Conservative Trump detractors, including George Conway, launch group aimed at defeating Trump in 2020

House Rules Committee debates terms for impeachment

A group of President Trump's most ardent conservative critics have launched a new organization aimed at defeating the president and his defenders in 2020, even if it means victory for Democrats.

Called "The Lincoln Project," the super PAC's stated mission is to "defeat President Trump and Trumpism at the ballot box." The group is spearheaded by a group of eight advisers, including George Conway, a conservative lawyer who is married to White House counselor Kellyanne Conway.

"We do not undertake this task lightly nor from ideological preference," the group wrote on its website, which launched Tuesday. "Our many policy differences with national Democrats remain.

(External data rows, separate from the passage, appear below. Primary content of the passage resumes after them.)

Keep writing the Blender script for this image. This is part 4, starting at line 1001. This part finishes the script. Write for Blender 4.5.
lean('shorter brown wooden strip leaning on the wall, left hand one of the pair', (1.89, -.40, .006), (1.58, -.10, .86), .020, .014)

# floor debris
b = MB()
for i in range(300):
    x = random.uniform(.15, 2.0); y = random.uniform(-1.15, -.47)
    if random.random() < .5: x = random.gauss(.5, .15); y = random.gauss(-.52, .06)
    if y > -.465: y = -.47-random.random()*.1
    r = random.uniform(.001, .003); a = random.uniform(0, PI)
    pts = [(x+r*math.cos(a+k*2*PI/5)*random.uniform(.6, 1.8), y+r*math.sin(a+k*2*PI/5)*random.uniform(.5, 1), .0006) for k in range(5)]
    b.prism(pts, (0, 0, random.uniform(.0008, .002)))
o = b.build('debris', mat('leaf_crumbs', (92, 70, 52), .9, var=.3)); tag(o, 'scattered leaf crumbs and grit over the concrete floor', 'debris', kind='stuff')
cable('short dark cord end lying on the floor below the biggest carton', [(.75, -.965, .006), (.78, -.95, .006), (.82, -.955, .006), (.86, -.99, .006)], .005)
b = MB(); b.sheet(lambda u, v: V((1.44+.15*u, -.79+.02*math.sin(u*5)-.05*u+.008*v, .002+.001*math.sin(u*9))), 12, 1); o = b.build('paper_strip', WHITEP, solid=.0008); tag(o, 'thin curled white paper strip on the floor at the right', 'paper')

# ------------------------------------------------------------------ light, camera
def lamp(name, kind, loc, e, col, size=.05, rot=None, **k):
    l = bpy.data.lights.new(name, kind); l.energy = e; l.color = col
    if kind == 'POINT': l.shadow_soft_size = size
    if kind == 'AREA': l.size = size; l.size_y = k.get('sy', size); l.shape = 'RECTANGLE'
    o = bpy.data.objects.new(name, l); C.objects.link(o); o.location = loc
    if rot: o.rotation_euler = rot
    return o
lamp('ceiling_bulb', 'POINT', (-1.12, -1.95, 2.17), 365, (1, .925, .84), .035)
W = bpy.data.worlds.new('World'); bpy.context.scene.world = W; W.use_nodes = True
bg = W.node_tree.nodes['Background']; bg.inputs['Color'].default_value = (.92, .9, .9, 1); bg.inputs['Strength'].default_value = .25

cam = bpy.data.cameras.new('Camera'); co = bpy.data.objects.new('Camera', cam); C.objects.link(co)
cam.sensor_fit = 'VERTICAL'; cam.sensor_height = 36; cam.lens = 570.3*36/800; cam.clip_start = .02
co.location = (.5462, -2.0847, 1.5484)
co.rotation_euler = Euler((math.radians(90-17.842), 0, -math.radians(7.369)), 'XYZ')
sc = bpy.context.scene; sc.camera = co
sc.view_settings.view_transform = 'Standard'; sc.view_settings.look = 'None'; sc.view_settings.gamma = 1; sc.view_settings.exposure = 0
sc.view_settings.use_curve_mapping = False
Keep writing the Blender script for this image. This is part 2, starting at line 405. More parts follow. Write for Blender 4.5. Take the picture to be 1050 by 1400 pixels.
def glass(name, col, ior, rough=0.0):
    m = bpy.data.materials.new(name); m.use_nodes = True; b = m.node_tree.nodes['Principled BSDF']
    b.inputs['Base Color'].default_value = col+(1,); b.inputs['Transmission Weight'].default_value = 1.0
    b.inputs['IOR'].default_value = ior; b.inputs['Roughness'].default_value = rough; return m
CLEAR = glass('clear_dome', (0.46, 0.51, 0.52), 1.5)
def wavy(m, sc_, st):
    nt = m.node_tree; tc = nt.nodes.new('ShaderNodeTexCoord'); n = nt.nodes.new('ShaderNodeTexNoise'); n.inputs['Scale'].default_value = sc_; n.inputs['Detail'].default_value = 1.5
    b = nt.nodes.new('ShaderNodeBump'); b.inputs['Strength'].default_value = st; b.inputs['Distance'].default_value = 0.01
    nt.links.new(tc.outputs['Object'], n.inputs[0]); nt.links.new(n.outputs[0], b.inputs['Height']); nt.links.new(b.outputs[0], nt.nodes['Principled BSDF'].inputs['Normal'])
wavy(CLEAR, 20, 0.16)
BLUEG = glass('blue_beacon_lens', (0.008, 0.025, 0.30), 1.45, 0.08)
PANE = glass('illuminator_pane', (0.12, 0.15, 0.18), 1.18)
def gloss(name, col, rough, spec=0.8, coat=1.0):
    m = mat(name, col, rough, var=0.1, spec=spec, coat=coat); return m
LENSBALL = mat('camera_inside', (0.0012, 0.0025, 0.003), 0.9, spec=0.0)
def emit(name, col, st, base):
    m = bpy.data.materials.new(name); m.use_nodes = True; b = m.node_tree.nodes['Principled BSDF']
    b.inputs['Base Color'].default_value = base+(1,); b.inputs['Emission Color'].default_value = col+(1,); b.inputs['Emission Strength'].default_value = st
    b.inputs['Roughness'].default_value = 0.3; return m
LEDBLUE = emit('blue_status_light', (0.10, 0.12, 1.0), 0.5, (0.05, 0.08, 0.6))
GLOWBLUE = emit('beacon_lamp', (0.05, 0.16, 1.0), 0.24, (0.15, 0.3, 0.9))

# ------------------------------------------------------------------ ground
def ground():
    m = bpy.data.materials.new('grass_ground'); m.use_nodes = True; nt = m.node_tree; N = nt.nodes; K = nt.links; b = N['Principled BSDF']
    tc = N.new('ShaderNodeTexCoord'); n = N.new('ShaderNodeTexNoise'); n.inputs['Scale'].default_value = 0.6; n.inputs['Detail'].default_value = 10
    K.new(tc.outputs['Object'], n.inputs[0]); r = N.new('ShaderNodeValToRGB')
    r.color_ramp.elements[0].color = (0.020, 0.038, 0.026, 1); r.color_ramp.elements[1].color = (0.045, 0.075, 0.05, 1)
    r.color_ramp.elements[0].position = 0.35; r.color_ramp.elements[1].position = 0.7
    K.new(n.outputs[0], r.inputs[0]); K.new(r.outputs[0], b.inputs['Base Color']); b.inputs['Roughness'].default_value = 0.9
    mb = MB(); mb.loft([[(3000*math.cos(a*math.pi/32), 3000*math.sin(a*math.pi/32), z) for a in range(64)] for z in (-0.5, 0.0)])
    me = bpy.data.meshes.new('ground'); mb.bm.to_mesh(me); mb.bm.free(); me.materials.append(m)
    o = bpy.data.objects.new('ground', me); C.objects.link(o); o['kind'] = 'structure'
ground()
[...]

However, the priority for all patriotic Americans must be a shared fidelity to the Constitution and a commitment to defeat those candidates who have abandoned their constitutional oaths, regardless of party."

"Electing Democrats who support the Constitution over Republicans who do not is a worthy effort," they add.

In an op-ed in the New York Times coinciding with the Lincoln Project's launch, Conway, Steve Schmidt, a former adviser to Senator John McCain, John Weaver, a former adviser to Ohio Governor John Kasich, and Rick Wilson, a GOP media consultant, wrote their new organization "transcends partisanship" but note that they "have been, and remain, broadly conservative (or classically liberal)."

The group is targeting its efforts at disaffected conservatives, Republicans and Republican-leaning independents in swing districts and states, who Conway, Weaver, and Wilson said will help secure an Electoral College victory and "majorities that don't enable and abet Trump's violations of the Constitution; even if that means Democrat control of the Senate and expansion of the Democratic majority in the House."

The Lincoln Project is taking aim not only at Mr. Trump, whose actions have triggered the ire of a small group of Republicans, some of whom have left the party altogether, but also at GOP lawmakers who have continued to stand by the president.

Referring to Mr. Trump's backers in Congress as "enablers," Conway, Weaver, and Wilson said these allies of the president have abandoned Republican principles in favor of "Trumpism, an empty faith led by a bogus prophet."

"We look to Lincoln as our guide and inspiration," they wrote. "He understood the necessity of not just saving the Union, but also of knitting the nation back together spiritually as well as politically. But those wounds can be bound up only once the threat has been defeated. So, too, will our country have to knit itself back together after the scourge of Trumpism has been overcome."

While the group of conservatives behind the Lincoln Project seek to boot Mr. Trump from office in the next election, polling shows Republicans are pleased with his job performance. A CBS News poll released Monday found 91% of Republicans believe Mr. Trump is doing a good job as president, up slightly from the 89% rating he received from Republicans last month.

The launch of the Lincoln Project comes as the House prepares to vote this week on two articles of impeachment against Mr. Trump. The House, led by Democrats, is expected to vote to impeach the president, marking just the third impeachment of a president in U.S. history.